### [Written instruction]
Lines containing the word "pale" are to be located and copied.

### [Data section]
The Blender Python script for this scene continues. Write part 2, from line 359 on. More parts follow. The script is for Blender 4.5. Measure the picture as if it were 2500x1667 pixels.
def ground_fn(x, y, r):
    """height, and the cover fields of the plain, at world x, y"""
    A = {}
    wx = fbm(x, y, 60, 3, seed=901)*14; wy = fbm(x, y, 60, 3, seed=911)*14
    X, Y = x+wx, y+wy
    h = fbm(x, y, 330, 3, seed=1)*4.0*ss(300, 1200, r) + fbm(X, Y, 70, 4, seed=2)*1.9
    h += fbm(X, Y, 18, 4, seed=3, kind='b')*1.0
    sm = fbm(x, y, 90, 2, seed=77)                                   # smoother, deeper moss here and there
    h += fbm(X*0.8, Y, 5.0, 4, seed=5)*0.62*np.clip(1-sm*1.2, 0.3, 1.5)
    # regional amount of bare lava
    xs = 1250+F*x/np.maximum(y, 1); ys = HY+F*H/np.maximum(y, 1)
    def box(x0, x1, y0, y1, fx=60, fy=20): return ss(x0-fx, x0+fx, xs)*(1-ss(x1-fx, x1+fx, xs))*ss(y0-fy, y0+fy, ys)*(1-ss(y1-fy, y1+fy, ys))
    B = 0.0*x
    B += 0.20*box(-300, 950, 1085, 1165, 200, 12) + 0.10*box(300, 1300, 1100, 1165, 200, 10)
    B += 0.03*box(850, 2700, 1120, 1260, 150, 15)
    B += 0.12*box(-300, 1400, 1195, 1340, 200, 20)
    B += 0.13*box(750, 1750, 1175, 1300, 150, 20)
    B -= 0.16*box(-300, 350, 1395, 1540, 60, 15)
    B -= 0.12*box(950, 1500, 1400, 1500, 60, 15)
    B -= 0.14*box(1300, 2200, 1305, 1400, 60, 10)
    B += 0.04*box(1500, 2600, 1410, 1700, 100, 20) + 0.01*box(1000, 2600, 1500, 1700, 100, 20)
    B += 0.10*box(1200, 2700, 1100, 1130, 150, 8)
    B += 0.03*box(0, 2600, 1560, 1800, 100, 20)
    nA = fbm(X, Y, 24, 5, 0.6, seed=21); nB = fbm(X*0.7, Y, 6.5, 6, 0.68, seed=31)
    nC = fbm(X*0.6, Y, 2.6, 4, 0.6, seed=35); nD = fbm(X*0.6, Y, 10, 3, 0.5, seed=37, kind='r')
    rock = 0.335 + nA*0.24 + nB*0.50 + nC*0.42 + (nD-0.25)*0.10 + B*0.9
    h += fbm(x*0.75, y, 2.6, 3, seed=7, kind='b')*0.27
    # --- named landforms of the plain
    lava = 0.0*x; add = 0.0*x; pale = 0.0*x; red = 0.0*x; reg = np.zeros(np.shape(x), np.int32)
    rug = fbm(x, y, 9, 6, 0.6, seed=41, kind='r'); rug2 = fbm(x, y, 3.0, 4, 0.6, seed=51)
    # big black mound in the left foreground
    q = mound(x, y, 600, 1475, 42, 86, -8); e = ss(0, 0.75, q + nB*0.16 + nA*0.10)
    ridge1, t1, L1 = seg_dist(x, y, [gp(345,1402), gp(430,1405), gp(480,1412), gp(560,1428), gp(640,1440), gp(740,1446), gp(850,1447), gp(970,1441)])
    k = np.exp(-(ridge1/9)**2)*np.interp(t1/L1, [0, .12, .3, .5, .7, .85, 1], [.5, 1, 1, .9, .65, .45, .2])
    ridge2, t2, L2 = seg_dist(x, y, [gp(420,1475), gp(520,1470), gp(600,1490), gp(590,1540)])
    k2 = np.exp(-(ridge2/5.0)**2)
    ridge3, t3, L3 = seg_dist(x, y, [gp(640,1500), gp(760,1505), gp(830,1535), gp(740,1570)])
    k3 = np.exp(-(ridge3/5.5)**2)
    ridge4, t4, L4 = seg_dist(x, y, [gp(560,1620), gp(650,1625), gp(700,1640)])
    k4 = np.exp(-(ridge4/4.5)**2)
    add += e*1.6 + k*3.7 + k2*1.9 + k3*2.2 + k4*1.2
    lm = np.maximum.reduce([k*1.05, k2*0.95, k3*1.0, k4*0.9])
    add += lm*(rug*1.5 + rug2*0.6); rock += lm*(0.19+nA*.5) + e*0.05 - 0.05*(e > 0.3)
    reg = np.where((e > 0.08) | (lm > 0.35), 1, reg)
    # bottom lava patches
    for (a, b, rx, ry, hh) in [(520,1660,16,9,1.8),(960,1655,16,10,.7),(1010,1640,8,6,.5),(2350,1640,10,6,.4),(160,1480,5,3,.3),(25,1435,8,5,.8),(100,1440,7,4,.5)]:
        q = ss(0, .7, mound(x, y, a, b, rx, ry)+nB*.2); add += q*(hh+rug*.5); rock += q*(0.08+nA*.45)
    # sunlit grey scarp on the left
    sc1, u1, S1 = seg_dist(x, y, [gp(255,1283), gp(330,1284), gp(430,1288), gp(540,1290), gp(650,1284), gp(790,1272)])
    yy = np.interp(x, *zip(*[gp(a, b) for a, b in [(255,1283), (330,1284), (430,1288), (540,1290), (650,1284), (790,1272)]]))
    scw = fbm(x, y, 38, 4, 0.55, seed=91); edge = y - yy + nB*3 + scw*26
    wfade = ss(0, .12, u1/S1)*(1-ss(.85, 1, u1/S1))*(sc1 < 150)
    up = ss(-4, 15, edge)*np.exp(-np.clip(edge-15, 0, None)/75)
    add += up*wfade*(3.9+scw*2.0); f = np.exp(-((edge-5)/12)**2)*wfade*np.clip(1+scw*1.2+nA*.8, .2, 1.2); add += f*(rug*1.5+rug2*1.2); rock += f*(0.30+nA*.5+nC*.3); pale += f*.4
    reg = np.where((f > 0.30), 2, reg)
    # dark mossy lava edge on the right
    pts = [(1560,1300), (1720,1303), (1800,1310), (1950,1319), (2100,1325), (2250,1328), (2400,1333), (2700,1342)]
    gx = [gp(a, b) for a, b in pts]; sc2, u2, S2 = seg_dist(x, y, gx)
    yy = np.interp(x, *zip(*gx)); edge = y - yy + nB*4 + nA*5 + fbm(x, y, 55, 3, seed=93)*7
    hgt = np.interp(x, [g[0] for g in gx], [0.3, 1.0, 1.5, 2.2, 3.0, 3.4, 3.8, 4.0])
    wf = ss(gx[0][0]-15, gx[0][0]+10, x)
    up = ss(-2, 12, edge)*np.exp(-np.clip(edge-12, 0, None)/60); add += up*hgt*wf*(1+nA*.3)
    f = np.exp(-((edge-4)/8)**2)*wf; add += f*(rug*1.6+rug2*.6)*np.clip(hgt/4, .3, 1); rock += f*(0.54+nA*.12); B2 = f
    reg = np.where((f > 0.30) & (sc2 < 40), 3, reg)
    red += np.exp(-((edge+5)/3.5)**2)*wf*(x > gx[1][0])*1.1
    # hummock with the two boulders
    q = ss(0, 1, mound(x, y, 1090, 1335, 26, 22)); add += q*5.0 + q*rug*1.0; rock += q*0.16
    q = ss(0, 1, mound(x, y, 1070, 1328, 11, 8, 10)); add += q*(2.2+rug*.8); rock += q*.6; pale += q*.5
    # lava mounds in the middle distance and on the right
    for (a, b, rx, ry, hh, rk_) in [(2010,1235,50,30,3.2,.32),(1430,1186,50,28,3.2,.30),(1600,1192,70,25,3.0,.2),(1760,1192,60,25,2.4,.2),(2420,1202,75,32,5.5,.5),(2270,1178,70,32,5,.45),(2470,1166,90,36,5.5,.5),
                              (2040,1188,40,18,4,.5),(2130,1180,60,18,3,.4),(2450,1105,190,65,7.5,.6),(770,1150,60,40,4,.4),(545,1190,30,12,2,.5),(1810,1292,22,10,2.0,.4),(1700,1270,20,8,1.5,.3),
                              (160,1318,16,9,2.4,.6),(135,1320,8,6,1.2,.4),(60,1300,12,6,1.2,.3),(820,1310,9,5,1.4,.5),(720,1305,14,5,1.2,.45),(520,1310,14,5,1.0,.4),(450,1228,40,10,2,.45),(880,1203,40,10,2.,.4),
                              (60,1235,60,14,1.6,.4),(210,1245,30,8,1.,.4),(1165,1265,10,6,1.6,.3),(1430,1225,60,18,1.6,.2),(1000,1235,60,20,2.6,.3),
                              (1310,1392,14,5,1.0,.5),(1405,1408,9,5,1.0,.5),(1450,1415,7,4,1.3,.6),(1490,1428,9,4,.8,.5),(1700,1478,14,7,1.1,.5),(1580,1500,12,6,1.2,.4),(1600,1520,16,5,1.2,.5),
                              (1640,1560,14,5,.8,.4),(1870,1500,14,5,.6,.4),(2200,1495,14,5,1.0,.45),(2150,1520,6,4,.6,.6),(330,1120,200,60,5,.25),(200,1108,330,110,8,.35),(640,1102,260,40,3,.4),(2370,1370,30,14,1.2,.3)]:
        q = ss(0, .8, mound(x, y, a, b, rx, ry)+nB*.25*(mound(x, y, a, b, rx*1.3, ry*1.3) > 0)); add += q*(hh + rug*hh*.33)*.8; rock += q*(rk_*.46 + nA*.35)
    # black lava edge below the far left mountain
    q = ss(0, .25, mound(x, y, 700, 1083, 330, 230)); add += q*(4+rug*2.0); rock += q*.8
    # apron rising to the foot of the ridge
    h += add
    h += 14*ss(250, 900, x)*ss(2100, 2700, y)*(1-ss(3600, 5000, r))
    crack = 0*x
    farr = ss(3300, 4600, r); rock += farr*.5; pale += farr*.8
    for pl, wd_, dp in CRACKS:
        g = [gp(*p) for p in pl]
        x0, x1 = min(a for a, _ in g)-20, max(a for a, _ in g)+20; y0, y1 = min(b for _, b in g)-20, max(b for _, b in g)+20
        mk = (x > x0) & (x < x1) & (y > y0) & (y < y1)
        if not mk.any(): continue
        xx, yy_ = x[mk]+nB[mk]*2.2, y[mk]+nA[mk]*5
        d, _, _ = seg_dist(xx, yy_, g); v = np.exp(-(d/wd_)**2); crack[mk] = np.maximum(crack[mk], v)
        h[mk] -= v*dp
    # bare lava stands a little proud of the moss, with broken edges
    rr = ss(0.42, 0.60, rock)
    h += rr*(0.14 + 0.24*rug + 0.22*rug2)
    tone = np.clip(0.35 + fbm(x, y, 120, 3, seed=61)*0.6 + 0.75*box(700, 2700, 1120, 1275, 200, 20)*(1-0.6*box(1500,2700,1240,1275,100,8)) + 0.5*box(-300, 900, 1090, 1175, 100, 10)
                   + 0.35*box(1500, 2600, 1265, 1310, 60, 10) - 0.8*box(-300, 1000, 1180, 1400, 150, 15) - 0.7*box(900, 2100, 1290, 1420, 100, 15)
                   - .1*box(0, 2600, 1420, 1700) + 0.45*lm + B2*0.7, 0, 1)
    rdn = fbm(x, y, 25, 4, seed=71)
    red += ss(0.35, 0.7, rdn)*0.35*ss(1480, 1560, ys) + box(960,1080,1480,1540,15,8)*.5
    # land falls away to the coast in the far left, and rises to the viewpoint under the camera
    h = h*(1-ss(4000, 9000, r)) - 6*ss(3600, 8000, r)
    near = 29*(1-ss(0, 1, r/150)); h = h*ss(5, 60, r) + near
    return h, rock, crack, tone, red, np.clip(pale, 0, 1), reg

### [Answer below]
    lava = 0.0*x; add = 0.0*x; pale = 0.0*x; red = 0.0*x; reg = np.zeros(np.shape(x), np.int32)
    add += up*wfade*(3.9+scw*2.0); f = np.exp(-((edge-5)/12)**2)*wfade*np.clip(1+scw*1.2+nA*.8, .2, 1.2); add += f*(rug*1.5+rug2*1.2); rock += f*(0.30+nA*.5+nC*.3); pale += f*.4
    q = ss(0, 1, mound(x, y, 1070, 1328, 11, 8, 10)); add += q*(2.2+rug*.8); rock += q*.6; pale += q*.5
    farr = ss(3300, 4600, r); rock += farr*.5; pale += farr*.8
    return h, rock, crack, tone, red, np.clip(pale, 0, 1), reg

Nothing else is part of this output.